You can see why some early Christians would have attacked this gospel. This is very threatening to other Christian accounts of why Jesus died.

It contradicts everything we know about Christianity. But there's a lot we don't know about Christianity. There are different ways of understanding the death of Jesus that have been buried and suppressed. This author suggests that God does not require sacrifice to forgive sin, and that the message of Jesus is that we come from God and we go back to God, that we all live in God. It's not about bloody sacrifice for forgiveness of sins. It suggests that Jesus' death demonstrates that, essentially and spiritually, we're not our bodies. Even when our bodies die, we go to live in God.

And that notion doesn't differ all that much from the Buddhist notion of stepping off the treadmill of reincarnation and achieving enlightenment, now, does it? The notion of returning to God and living in God sounds a lot like achieving Buddha-hood.

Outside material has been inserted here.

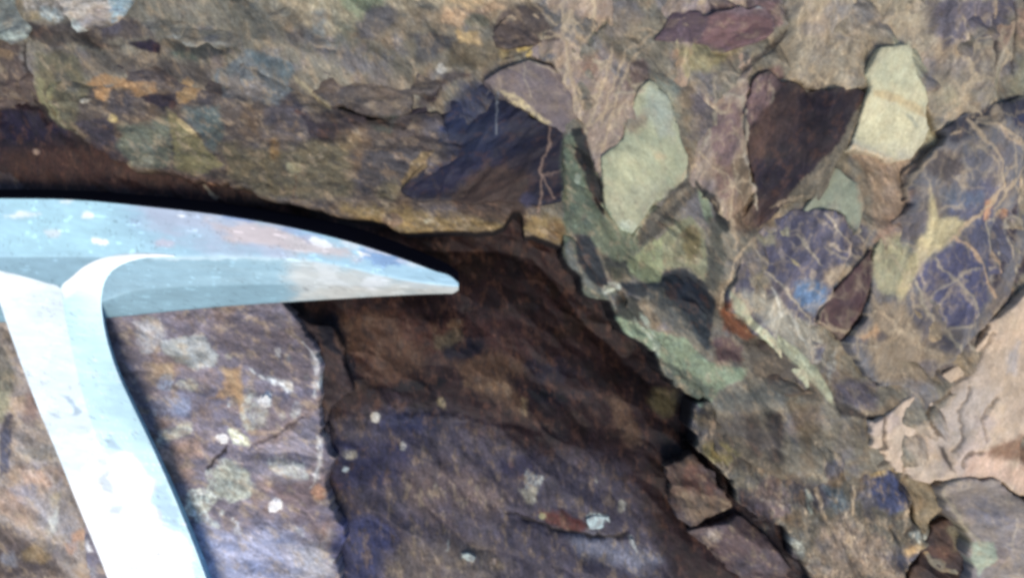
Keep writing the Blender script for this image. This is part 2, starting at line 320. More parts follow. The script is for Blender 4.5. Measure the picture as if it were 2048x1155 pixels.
P((186, 140, 104), T(6, 1790, 60, 1840, 60, 1830, 160, 1800, 170), 6, 7, .8)
P((150, 132, 104), T(6, 1120, 600, 1320, 680, 1500, 900, 1640, 960, 1450, 1110, 1200, 1090, 1100, 900), 20, 16, .7)
P((182, 146, 110), T(6, 1030, 840, 1160, 790, 1190, 830, 1080, 880), 8, 8, .8)
P((82, 78, 84), E(6, 1160, 810, 1240, 870), 8, 7, .8)
P((104, 98, 104), E(6, 1410, 980, 1530, 1060), 10, 9, .8)
P((76, 56, 62), T(6, 1140, 320, 1120, 520, 1070, 680, 980, 800, 960, 760, 1060, 560, 1110, 400), 5, 5, .9)
P((150, 122, 104), T(6, 1350, 0, 1380, 0, 1350, 110, 1200, 220, 1080, 320, 1060, 300, 1200, 160, 1320, 90), 8, 6, .7)
# -- blue purple cobble with speckled lower half
P((80, 80, 104), T(6, 440, 400, 640, 120, 860, 130, 1040, 220, 1020, 380, 940, 440, 820, 480, 620, 520), 14, 10, .85)
P((78, 112, 152), T(6, 700, 540, 800, 510, 880, 560, 890, 640, 820, 720, 760, 690, 700, 620), 10, 9, .9)
P((152, 150, 138), T(6, 330, 580, 520, 580, 700, 720, 800, 800, 800, 980, 700, 960, 520, 800), 14, 14, .75)
P((154, 158, 132), T(6, 320, 590, 390, 640, 480, 780, 640, 900, 760, 1020, 840, 1155, 860, 1240, 760, 1120, 620, 980, 460, 800, 330, 680), 4, 4, .95)  # pale green strip: lit lower-left edge painted as colour
P((166, 148, 122), T(6, 860, 470, 960, 430, 990, 450, 920, 560, 880, 560), 8, 7, .8)
P((162, 148, 108), T(6, 650, 370, 690, 400, 720, 440, 690, 430), 3, 3, .9)
P((150, 146, 118), T(6, 440, 280, 600, 250, 600, 310, 500, 340), 8, 10, .7)
P((150, 140, 110), E(6, 440, 480, 560, 560), 8, 9, .6)
P((176, 182, 178), T(6, 820, 1000, 880, 900, 880, 990, 830, 1100), 5, 6, .7)
P((90, 84, 104), T(9, 850, 0, 1110, 0, 1080, 150, 1000, 180, 850, 90), 14, 9, .8)
P((108, 100, 98), T(6, 290, 420, 400, 350, 430, 430, 400, 520, 320, 500), 8, 7, .6)
# -- brown block below it
P((140, 88, 62), T(6, 210, 670, 330, 640, 330, 740, 440, 800, 380, 860, 230, 800), 10, 9, .9)
P((96, 68, 72), T(6, 150, 860, 280, 820, 360, 880, 340, 990, 200, 980), 10, 9, .8)
P((78, 70, 62), T(6, 340, 860, 480, 840, 640, 990, 830, 1160, 760, 1200, 400, 1060), 16, 12, .8)
P((88, 94, 92), T(9, 230, 60, 500, 0, 720, 40, 620, 130, 300, 160, 170, 130), 16, 12, .7)
# -- peach ground, lower right
P((170, 152, 132), T(6, 2100, 600, 1960, 640, 1830, 760, 1700, 920, 1600, 1040, 1480, 1160, 1480, 1300, 1640, 1250, 2100, 1150), 18, 10, .8)
P((190, 176, 164), T(6, 1700, 1000, 1800, 960, 1800, 1200, 1640, 1240), 18, 12, .5)
P((150, 150, 158), T(6, 1900, 940, 1990, 880, 1980, 1060, 1900, 1060), 12, 9, .6)
P((180, 164, 146), T(9, 1230, 350, 1300, 240, 1400, 220, 1460, 320, 1460, 420, 1560, 520, 1480, 620, 1380, 540, 1300, 420), 10, 8, .8)
P((170, 160, 152), T(9, 1480, 100, 1850, 60, 1700, 330, 1640, 400, 1500, 420, 1420, 240), 18, 12, .7)
P((186, 158, 140), T(9, 1650, 560, 1700, 440, 1850, 420, 2100, 600, 2100, 700, 1830, 570), 12, 9, .8)
P((112, 76, 52), T(9, 1770, 430, 1900, 360, 2100, 330, 2100, 500, 1960, 480), 14, 10, .8)  # brown shadow painted on the slab
P((70, 62, 58), T(9, 1530, 390, 1560, 400, 1610, 540, 1580, 530), 5, 5, .9)
# -- mottled block, bottom right
P((76, 68, 58), T(9, 140, 180, 560, 170, 600, 330, 560, 520, 300, 540, 200, 420), 18, 18, .7)
P((122, 112, 70), E(9, 180, 380, 330, 480), 12, 12, .8)
P((104, 88, 66), T(9, 640, 120, 780, 90, 800, 300, 700, 360, 640, 260), 16, 14, .7)
P((112, 104, 88), T(9, 800, 200, 1090, 230, 1090, 400, 860, 390, 780, 300), 16, 14, .6)
P((64, 62, 78), T(9, 600, 540, 800, 580, 900, 720, 860, 800, 700, 700), 14, 14, .7)
P((74, 92, 104), T(9, 860, 620, 960, 640, 1000, 740, 930, 770), 9, 8, .8)
P((56, 68, 112), T(9, 1100, 580, 1230, 540, 1330, 640, 1330, 720, 1250, 780, 1180, 740), 10, 10, .9)
P((54, 68, 104), T(9, 1180, 1010, 1330, 1010, 1370, 1110, 1290, 1120), 12, 10, .8)
P((140, 124, 108), T(9, 840, 850, 1000, 780, 1180, 950, 1300, 1150, 850, 1160, 800, 1000), 26, 20, .8)
P((176, 152, 104), T(9, 1110, 540, 1220, 500, 1230, 550, 1130, 590), 6, 7, .8)
P((180, 150, 104), T(9, 1340, 1000, 1420, 950, 1440, 980, 1360, 1060), 8, 8, .8)
P((176, 186, 176), T(9, 1360, 900, 1400, 880, 1440, 930, 1420, 960), 5, 6, .8)
P((180, 188, 178), T(9, 660, 930, 740, 950, 740, 1020, 690, 1000), 6, 8, .7)
P((160, 170, 158), E(9, 770, 650, 810, 780), 5, 6, .7)
P((170, 168, 150), T(9, 410, 670, 640, 700, 640, 760, 560, 720, 420, 710), 5, 12, .7)
P((104, 84, 84), T(9, 420, 650, 560, 560, 660, 640, 640, 780, 520, 820), 12, 10, .6)
P((176, 206, 210), E(9, 505, 845, 560, 905), 5, 5, .9)
P((64, 92, 110), E(9, 550, 850, 600, 920), 5, 5, .7)
P((168, 156, 150), T(9, 180, 880, 270, 880, 260, 950, 190, 940), 6, 8, .8)
P((100, 70, 62), T(9, 40, 520, 130, 490, 230, 620, 200, 700, 60, 640), 14, 12, .7)
P((150, 130, 108), T(9, 30, 620, 120, 640, 330, 750, 110, 830, 40, 720), 12, 16, .4)
# -- grey cobble and dark gap
P((126, 118, 112), T(9, 1540, 640, 1640, 580, 1830, 580, 2021, 700, 2100, 900, 1900, 960, 1700, 880), 22, 14, .6)
P((104, 108, 130), E(9, 1640, 720, 1960, 840, 20), 22, 16, .6)
P((144, 156, 138), T(9, 1715, 940, 1840, 950, 1860, 1040, 1780, 1155, 1720, 1060), 6, 6, .9)
P((112, 106, 86), T(9, 1580, 870, 1680, 850, 1720, 960, 1620, 1000), 10, 9, .9)
P((110, 76, 60), E(9, 1480, 970, 1600, 1040), 12, 12, .6)
# -- recess floor
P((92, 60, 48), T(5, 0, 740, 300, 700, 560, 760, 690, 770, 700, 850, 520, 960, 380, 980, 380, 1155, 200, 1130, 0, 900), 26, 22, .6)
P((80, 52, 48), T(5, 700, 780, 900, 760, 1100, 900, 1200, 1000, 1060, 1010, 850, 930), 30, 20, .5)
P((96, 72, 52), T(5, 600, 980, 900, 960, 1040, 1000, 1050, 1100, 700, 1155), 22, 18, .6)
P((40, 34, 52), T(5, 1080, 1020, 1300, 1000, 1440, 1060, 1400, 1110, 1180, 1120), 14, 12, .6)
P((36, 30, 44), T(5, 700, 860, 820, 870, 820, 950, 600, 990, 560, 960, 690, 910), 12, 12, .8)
P((104, 80, 60), T(8, 700, 30, 960, 20, 1070, 130, 1060, 240, 900, 160, 800, 160), 24, 18, .5)
P((120, 112, 84), E(8, 550, 120, 610, 190), 7, 8, .8)
P((110, 80, 62), T(8, 740, 280, 860, 300, 900, 380, 760, 370), 14, 16, .7)
P((100, 78, 62), T(8, 1560, 150, 1700, 170, 1760, 400, 1680, 420, 1600, 260), 16, 16, .7)
P((96, 90, 66), E(8, 1820, 80, 2010, 250, -20), 14, 12, .8)
P((26, 24, 46), T(8, 1120, 130, 1480, 100, 1480, 140, 1300, 180, 1140, 170), 14, 10, .9)
P((84, 80, 100), T(8, -40, 260, 300, 230, 700, 260, 1000, 420, 1400, 480, 1640, 640, 1900, 1000, 2021, 1300, -60, 1300), 60, 30, .75)
P((50, 54, 98), T(8, 180, 230, 520, 230, 540, 310, 330, 330, 200, 290), 14, 12, .7)
P((48, 50, 88), T(8, -40, 370, 380, 390, 370, 560, 280, 650, -40, 660), 22, 18, .85)
P((56, 64, 112), T(8, -20, 820, 200, 800, 330, 920, 240, 1060, 200, 1200, -60, 1200), 22, 18, .85)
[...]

For me, the biggest knock against doctrinaire religions is their insistence on unquestioning adherence to a specific orthodoxy. It seems to me that the purpose of spirituality is to try to make sense of a very random universe; an attempt to take the infinite and reduce it to a size that our own little perspective can handle. If you need blind adherence to words someone else wrote, and if requiring that others adhere to the same explanations for the infinite that you do is what you need in order to validate your system's legitimacy, then I would say that you need to examine the questions in your own heart.